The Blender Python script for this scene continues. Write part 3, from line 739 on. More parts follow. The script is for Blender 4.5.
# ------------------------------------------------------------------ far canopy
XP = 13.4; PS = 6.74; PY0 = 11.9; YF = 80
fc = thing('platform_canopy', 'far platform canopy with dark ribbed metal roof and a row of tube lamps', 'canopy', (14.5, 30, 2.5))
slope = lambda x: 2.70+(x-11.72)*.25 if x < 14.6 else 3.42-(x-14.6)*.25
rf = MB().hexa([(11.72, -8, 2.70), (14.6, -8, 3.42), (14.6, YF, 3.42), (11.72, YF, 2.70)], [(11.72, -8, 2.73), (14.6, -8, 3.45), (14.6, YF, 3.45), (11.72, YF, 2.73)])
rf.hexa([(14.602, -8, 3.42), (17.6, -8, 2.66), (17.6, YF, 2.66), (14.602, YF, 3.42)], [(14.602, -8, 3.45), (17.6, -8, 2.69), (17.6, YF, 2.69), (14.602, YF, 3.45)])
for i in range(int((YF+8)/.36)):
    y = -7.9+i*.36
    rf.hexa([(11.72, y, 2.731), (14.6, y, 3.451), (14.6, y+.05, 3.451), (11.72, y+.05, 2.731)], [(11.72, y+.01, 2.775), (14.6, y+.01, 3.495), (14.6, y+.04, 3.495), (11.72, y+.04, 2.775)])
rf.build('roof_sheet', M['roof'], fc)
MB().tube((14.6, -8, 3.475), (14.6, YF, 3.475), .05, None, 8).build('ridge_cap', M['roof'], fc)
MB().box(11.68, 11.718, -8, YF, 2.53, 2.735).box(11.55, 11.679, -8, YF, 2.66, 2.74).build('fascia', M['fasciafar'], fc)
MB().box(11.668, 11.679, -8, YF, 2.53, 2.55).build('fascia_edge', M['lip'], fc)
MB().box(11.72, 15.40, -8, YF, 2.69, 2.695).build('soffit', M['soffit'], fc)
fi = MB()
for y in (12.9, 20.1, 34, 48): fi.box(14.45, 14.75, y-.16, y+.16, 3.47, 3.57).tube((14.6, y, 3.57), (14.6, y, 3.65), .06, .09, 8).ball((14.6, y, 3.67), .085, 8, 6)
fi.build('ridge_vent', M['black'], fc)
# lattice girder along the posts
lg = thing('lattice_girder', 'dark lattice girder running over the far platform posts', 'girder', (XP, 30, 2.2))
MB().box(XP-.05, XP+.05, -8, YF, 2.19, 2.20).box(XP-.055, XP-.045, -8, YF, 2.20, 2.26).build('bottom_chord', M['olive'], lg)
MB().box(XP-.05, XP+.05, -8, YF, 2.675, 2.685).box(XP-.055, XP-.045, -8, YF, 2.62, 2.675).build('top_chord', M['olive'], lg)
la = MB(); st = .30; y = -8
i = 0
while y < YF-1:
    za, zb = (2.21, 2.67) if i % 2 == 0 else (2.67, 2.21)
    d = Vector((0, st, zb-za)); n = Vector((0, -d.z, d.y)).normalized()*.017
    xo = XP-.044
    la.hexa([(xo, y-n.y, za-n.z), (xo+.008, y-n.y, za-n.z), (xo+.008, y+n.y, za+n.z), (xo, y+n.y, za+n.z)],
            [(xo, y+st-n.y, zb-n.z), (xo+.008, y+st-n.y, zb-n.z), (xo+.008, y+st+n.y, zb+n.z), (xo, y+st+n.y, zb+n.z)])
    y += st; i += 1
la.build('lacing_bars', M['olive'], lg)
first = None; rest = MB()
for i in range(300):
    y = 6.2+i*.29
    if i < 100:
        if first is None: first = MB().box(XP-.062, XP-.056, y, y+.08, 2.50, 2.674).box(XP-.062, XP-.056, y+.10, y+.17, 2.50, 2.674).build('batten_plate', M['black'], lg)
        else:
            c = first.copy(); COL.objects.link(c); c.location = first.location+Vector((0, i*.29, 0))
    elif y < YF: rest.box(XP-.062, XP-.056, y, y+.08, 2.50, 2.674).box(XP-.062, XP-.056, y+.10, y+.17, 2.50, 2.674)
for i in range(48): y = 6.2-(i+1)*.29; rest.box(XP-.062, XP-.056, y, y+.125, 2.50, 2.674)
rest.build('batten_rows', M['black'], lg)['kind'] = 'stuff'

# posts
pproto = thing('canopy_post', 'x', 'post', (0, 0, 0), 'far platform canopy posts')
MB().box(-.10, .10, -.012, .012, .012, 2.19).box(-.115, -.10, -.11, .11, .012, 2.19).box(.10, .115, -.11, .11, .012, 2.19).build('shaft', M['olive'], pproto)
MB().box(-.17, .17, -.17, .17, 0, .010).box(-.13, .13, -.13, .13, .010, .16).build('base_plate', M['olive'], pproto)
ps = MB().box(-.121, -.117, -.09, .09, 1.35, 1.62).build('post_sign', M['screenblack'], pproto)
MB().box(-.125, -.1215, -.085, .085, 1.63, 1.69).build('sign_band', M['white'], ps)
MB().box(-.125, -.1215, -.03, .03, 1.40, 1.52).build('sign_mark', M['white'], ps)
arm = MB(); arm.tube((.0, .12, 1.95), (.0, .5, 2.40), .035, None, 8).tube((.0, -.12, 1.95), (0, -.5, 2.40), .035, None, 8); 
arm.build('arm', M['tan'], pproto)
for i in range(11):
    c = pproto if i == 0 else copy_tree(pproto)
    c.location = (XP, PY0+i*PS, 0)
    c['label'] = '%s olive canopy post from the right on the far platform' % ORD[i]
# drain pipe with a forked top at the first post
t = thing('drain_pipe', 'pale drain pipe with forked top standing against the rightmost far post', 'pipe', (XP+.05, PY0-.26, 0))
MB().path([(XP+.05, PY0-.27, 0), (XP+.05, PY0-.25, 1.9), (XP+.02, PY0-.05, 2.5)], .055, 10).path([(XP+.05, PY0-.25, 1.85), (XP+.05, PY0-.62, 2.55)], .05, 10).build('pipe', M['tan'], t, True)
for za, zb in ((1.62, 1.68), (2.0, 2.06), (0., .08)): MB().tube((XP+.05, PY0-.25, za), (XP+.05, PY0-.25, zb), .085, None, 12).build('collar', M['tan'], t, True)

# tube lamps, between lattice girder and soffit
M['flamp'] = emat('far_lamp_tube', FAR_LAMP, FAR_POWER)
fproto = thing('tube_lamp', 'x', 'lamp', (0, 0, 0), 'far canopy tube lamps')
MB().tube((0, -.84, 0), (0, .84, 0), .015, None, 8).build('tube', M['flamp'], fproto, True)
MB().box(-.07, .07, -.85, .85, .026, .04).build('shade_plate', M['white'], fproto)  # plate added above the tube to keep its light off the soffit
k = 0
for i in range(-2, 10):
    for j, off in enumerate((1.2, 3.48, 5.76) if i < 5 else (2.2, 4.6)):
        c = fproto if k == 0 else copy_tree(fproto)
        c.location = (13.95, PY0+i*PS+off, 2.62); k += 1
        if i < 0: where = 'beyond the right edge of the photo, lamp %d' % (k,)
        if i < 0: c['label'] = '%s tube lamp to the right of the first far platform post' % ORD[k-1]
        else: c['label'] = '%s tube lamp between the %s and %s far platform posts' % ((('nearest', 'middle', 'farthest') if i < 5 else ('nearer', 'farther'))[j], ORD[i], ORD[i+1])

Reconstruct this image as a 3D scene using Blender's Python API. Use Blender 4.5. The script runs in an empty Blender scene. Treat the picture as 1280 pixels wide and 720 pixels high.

= = = = = = =

■ **TO BE DONE**: Every line above that contains the word "this" should be reported.

■ **COMPLETE OUTPUT**:
The Blender Python script for this scene continues. Write part 3, from line 739 on. More parts follow. The script is for Blender 4.5.
Reconstruct this image as a 3D scene using Blender's Python API. Use Blender 4.5. The script runs in an empty Blender scene. Treat the picture as 1280 pixels wide and 720 pixels high.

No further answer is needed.